■ **INSTRUCTIONS FOR THE TASK**: In the listing below, locate the line that contains "0.86, 0.83), 0.6)" and the line that contains "0.72, 0.32), 2.2)". Restate word for word those two lines and every line between them, and nothing else.

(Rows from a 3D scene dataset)
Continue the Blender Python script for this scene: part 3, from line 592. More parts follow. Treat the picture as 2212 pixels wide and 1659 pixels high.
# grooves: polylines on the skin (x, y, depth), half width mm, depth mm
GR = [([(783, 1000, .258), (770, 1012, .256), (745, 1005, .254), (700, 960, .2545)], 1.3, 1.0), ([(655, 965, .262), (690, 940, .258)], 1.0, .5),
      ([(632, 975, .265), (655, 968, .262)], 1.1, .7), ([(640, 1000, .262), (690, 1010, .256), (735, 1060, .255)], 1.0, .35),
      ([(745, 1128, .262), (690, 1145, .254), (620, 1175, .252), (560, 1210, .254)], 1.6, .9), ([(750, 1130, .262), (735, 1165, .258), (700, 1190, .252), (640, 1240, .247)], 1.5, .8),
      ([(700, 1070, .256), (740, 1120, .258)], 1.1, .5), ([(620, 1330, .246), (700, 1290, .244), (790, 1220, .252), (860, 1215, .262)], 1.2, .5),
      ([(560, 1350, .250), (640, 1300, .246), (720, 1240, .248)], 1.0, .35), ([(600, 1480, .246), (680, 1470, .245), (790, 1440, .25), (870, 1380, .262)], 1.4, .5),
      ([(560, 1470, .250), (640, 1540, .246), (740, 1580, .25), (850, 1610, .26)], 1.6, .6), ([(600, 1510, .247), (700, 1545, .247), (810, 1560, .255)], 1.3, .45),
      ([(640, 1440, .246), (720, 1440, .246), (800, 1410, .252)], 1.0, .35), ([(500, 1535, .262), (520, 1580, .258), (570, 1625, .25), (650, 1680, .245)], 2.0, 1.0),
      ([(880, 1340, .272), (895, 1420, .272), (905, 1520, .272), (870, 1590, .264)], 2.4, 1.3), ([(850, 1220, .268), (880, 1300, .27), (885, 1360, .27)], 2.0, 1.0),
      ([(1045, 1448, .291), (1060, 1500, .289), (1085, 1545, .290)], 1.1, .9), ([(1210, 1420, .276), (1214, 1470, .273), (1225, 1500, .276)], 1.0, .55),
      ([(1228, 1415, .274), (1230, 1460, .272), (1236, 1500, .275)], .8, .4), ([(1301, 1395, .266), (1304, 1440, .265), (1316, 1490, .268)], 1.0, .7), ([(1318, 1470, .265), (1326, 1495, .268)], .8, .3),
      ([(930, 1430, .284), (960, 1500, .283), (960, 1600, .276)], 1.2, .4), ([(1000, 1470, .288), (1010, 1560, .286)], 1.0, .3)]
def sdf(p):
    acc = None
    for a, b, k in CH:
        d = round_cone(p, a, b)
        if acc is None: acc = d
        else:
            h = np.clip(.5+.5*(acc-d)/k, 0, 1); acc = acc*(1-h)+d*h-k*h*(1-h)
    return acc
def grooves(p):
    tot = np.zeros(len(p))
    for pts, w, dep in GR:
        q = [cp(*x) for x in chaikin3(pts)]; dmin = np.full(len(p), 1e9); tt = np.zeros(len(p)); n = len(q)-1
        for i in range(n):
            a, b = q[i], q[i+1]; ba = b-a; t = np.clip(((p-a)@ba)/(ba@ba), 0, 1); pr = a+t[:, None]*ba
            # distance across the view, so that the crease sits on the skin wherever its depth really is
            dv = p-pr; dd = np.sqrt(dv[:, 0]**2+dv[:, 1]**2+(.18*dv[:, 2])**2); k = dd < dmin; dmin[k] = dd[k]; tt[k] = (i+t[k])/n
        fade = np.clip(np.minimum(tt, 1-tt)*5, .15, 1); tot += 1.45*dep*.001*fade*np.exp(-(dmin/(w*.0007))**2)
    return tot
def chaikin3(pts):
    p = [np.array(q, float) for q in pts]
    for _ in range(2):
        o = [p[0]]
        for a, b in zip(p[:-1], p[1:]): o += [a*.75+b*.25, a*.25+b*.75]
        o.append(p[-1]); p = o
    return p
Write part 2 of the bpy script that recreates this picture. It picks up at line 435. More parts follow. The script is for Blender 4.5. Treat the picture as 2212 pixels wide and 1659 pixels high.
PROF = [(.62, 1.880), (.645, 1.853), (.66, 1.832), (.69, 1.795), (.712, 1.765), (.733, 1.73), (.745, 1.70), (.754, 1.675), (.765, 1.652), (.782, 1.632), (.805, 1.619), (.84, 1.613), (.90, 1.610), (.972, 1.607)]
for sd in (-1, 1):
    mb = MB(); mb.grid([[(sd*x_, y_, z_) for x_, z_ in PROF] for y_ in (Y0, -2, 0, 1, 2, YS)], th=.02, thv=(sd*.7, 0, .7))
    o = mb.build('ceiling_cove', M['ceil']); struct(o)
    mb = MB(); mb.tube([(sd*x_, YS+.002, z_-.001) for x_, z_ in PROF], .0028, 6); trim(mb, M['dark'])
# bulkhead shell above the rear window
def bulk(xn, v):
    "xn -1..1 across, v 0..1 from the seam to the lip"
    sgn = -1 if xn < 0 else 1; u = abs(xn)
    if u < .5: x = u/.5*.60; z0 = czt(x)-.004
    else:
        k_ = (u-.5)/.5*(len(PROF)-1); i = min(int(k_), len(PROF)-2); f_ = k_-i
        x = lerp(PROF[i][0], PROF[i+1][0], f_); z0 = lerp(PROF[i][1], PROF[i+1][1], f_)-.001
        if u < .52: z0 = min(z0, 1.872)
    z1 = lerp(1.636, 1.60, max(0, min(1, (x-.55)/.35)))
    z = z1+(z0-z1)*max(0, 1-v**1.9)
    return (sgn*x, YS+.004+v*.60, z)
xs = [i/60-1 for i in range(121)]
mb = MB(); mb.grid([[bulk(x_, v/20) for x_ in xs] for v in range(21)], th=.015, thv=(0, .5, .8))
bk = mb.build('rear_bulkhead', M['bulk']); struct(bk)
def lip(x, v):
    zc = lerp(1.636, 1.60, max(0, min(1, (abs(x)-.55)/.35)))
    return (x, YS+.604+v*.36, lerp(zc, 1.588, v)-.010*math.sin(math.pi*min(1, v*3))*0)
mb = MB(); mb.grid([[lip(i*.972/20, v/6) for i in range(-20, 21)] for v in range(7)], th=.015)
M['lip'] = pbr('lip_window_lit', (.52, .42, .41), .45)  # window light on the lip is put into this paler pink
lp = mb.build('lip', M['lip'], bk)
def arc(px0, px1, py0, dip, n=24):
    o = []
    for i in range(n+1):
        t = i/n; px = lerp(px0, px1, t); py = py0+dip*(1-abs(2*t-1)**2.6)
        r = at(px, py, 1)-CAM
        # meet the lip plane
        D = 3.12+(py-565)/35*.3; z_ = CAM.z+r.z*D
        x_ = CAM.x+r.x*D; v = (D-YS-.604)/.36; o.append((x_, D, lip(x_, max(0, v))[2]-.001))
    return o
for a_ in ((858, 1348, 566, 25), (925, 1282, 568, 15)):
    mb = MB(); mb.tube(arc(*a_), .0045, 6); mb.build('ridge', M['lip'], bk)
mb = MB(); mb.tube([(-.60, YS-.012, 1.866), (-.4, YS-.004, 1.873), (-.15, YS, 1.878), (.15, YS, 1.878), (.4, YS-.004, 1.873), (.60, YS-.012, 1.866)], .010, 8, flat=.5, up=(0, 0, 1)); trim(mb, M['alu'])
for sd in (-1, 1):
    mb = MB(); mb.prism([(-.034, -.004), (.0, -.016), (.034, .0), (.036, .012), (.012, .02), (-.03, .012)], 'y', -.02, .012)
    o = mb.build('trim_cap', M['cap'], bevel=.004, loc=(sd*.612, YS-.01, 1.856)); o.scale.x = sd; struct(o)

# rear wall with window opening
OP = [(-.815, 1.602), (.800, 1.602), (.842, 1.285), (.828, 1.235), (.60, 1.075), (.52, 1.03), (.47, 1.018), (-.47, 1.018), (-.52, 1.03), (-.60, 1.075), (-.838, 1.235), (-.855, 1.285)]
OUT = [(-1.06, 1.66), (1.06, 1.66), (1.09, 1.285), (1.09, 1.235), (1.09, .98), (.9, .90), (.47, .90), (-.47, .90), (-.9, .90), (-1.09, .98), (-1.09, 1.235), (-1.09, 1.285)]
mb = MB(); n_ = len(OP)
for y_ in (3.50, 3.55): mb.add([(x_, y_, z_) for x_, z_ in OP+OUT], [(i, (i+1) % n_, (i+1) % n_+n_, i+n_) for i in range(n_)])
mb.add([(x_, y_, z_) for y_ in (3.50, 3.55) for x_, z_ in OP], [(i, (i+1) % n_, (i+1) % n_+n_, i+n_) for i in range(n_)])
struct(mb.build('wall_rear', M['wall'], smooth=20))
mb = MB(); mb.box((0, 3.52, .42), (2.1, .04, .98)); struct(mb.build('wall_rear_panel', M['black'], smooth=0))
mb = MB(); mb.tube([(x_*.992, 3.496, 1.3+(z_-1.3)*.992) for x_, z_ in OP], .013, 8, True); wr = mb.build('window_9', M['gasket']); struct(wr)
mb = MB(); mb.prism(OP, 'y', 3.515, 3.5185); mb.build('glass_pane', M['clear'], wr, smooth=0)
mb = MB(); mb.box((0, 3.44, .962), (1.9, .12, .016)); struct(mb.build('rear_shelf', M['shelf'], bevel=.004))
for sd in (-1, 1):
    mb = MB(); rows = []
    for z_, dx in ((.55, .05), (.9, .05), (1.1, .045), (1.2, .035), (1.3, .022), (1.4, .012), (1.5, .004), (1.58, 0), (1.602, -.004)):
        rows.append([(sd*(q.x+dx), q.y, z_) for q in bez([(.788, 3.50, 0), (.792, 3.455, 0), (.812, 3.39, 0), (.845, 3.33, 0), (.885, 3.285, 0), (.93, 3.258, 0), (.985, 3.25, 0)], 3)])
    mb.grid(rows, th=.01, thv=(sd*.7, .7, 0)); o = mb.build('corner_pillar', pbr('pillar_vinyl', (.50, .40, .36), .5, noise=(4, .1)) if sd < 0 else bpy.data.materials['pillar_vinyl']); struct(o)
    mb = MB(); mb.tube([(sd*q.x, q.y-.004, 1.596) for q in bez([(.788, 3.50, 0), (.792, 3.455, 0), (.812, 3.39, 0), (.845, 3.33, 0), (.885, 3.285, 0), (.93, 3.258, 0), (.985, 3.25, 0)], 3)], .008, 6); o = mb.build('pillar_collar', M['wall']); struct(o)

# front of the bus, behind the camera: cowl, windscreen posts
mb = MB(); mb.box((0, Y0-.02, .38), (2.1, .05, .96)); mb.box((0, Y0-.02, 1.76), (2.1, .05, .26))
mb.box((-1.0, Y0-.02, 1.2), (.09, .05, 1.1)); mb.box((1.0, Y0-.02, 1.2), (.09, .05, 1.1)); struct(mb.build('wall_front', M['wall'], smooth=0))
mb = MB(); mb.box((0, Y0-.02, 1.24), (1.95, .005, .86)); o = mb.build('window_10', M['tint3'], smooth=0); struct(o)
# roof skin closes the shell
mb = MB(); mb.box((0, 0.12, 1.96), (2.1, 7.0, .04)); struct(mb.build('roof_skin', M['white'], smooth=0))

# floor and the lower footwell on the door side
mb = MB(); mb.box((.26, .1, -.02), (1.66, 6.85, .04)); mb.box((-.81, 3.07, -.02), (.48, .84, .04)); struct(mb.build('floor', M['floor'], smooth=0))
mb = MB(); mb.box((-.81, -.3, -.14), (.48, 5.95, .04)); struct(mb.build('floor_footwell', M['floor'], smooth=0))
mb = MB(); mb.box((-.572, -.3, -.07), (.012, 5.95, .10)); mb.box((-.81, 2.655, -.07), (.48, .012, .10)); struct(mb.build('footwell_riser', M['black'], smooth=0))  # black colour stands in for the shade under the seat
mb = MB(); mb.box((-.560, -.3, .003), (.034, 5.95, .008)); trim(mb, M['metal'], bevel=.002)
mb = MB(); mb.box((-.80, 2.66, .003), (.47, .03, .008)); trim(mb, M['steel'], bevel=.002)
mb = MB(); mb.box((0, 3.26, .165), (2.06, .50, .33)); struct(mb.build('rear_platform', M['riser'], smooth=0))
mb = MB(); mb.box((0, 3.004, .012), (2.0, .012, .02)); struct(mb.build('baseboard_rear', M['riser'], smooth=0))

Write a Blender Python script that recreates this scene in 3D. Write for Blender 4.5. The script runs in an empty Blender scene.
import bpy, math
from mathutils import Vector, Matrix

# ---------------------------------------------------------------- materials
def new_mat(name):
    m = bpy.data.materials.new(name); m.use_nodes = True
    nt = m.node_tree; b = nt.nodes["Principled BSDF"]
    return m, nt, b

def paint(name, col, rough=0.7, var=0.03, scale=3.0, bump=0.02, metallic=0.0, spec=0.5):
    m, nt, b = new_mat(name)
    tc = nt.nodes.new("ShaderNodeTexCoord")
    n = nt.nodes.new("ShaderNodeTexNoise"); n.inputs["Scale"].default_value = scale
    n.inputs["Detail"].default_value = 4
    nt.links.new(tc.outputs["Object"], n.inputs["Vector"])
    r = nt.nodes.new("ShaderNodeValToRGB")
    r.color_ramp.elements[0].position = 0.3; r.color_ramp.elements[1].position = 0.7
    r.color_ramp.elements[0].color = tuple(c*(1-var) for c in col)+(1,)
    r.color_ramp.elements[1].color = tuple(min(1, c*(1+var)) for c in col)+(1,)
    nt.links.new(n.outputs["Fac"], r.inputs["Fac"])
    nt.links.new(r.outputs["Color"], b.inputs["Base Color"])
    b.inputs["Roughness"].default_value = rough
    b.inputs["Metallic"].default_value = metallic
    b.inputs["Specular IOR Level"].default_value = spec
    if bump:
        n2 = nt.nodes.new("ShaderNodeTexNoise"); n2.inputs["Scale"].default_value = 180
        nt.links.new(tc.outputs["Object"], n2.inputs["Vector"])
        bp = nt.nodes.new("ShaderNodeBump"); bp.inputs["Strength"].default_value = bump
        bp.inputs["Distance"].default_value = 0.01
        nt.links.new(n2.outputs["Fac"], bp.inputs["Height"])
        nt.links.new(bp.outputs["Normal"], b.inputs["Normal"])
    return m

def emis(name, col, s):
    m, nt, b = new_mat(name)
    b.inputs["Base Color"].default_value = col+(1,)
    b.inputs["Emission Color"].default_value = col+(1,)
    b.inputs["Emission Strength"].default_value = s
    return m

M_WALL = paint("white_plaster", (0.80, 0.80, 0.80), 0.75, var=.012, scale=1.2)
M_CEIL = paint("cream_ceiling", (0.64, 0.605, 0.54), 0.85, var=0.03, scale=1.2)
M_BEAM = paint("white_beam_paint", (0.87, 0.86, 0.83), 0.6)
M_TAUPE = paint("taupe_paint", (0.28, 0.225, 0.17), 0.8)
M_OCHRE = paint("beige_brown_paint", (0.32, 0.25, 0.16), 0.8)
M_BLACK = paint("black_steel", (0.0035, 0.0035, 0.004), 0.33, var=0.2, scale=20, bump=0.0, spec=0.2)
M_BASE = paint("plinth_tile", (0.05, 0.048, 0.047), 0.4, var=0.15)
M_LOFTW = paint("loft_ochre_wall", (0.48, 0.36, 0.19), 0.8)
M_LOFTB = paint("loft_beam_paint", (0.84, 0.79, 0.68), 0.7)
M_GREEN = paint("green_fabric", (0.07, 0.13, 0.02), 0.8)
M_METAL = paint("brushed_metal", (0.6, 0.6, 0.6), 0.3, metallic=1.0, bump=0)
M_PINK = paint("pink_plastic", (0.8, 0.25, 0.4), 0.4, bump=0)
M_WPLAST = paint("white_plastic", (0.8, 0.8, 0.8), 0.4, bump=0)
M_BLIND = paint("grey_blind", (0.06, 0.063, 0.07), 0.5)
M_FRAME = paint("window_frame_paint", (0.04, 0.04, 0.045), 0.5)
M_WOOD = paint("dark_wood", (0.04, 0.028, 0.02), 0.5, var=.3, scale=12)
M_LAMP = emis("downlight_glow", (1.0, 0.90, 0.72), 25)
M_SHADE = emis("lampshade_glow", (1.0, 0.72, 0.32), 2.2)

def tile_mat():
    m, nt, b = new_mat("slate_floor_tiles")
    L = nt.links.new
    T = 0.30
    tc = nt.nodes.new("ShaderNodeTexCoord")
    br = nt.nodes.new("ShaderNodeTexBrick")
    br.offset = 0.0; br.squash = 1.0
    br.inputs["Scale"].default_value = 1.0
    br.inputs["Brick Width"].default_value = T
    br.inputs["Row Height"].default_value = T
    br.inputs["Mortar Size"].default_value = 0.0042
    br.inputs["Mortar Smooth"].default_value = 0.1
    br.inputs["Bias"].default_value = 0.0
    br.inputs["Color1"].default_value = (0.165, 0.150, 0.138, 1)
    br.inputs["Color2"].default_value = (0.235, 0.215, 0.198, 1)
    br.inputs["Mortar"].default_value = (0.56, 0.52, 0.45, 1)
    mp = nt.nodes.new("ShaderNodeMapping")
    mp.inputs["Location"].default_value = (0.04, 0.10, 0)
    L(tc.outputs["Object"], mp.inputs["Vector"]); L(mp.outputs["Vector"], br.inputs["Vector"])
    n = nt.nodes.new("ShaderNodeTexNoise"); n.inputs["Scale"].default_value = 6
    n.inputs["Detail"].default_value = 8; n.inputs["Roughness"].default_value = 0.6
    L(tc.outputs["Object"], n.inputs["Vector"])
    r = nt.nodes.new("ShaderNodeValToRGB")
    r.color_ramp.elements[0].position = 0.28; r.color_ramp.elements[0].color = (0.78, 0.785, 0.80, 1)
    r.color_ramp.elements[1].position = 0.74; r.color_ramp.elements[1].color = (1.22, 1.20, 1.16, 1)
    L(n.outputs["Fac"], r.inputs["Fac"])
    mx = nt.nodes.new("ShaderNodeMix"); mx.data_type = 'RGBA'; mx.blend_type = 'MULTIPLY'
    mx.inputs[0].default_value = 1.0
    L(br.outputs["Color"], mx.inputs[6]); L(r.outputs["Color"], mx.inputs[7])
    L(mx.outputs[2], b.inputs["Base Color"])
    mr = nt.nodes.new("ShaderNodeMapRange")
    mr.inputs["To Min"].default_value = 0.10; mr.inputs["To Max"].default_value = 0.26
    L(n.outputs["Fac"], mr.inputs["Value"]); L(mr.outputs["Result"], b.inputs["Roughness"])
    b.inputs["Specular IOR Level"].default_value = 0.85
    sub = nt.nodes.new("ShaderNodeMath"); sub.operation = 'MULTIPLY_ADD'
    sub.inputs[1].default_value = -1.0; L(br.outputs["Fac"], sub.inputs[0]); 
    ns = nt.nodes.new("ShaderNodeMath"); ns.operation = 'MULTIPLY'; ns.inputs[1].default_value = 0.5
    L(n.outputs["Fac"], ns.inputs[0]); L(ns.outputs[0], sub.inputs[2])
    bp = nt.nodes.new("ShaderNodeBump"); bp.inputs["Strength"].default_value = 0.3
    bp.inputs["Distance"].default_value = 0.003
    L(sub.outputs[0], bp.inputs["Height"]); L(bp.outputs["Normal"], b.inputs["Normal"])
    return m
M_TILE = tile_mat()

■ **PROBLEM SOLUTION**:
M_BEAM = paint("white_beam_paint", (0.87, 0.86, 0.83), 0.6)
M_TAUPE = paint("taupe_paint", (0.28, 0.225, 0.17), 0.8)
M_OCHRE = paint("beige_brown_paint", (0.32, 0.25, 0.16), 0.8)
M_BLACK = paint("black_steel", (0.0035, 0.0035, 0.004), 0.33, var=0.2, scale=20, bump=0.0, spec=0.2)
M_BASE = paint("plinth_tile", (0.05, 0.048, 0.047), 0.4, var=0.15)
M_LOFTW = paint("loft_ochre_wall", (0.48, 0.36, 0.19), 0.8)
M_LOFTB = paint("loft_beam_paint", (0.84, 0.79, 0.68), 0.7)
M_GREEN = paint("green_fabric", (0.07, 0.13, 0.02), 0.8)
M_METAL = paint("brushed_metal", (0.6, 0.6, 0.6), 0.3, metallic=1.0, bump=0)
M_PINK = paint("pink_plastic", (0.8, 0.25, 0.4), 0.4, bump=0)
M_WPLAST = paint("white_plastic", (0.8, 0.8, 0.8), 0.4, bump=0)
M_BLIND = paint("grey_blind", (0.06, 0.063, 0.07), 0.5)
M_FRAME = paint("window_frame_paint", (0.04, 0.04, 0.045), 0.5)
M_WOOD = paint("dark_wood", (0.04, 0.028, 0.02), 0.5, var=.3, scale=12)
M_LAMP = emis("downlight_glow", (1.0, 0.90, 0.72), 25)
M_SHADE = emis("lampshade_glow", (1.0, 0.72, 0.32), 2.2)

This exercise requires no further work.